If you look at this series, he's arguably been the best Ranger. His goals, the hits he's laid out, the speed he's playing with -- he's really stood out so far. Some people want to know why he doesn't play like this in the regular season, and a lot of them are right. This guy should be a 30-goal scorer, but we're definitely seeing flashes of how good he can be.

What you have to wonder, though, is when will this translate to the regular season? Kreider just turned 24, so he's still young, but you're waiting for him to explode. He doesn't have the same intensity level in the regular season yet, and I think part of the reason for that is after a while, when you play this game, you realize the regular season is work. Playing well in the regular season really requires professionalism that takes some guys a few years to develop. It means showing up every night to play even if you're tired, you're beat up after three games in five nights, or maybe you have personal issues on your mind.

Young guys often have trouble being working professionals and then when you see them break out in the playoffs you know it's because the atmosphere is different. Every game is huge, every game is exciting. Perhaps Kreider hasn't yet become that kind of a professional, the guy who matches his regular-season intensity with his playoff intensity. I'm not worried about him though. He'll get there, and right now we're seeing signs of what kind of player he'll be when he does.

GETTING NASH ON TRACK

Rick Nash finally scored another goal in Game 6, and for many people that might be a sign the monkey is off his back. I'm not sure it's that exactly. It's difficult to fault Nash for the way he's played even without the scoring.
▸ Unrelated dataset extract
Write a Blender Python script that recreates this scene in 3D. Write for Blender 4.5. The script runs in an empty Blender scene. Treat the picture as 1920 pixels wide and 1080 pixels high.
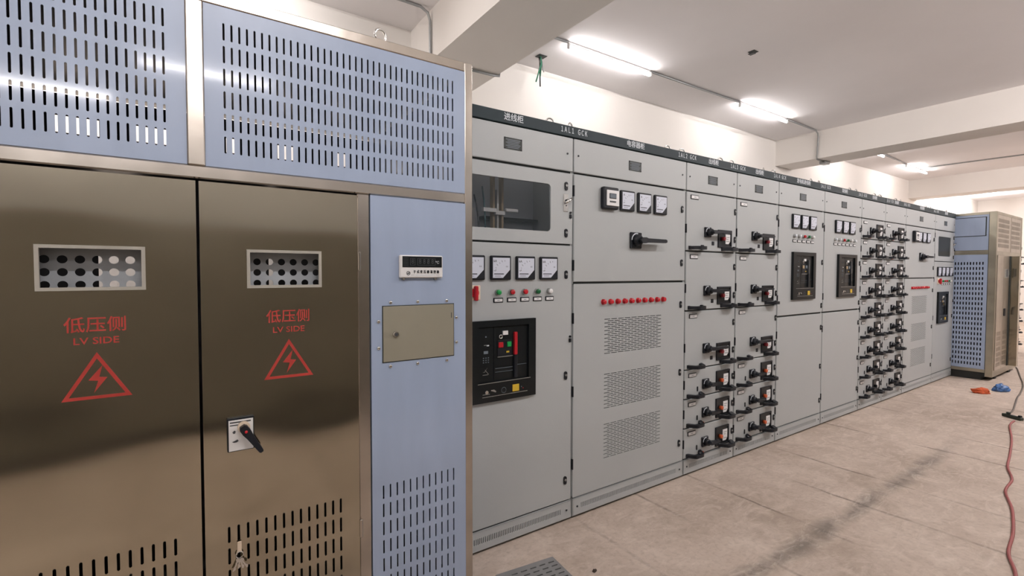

He's played well and he's played hard throughout this series, but it's hard to ignore that this is what we saw last season too.

The other top teams in the League, their top scorers are still scoring. Ryan Getzlaf and Corey Perry in Anaheim, Patrick Kane, Jonathan Toews in Chicago, Tyler Johnson in Tampa Bay, Max Pacioretty and P.K. Subban in Montreal -- all of those guys are showing up on the score sheet. Nash is playing hard, but his job, at the end of the day, is to score. The Rangers don't need another 6-foot-4 checker. They need a scorer who puts the puck in the net.

Now you can debate how much this really hurts the Rangers. We had this discussion last season obviously, and the Rangers still reached the Stanley Cup Final. But it certainly doesn't help that he isn't lighting the lamp consistently. I don't think the New York Rangers are going to win the Stanley Cup if Nash doesn't start scoring more often.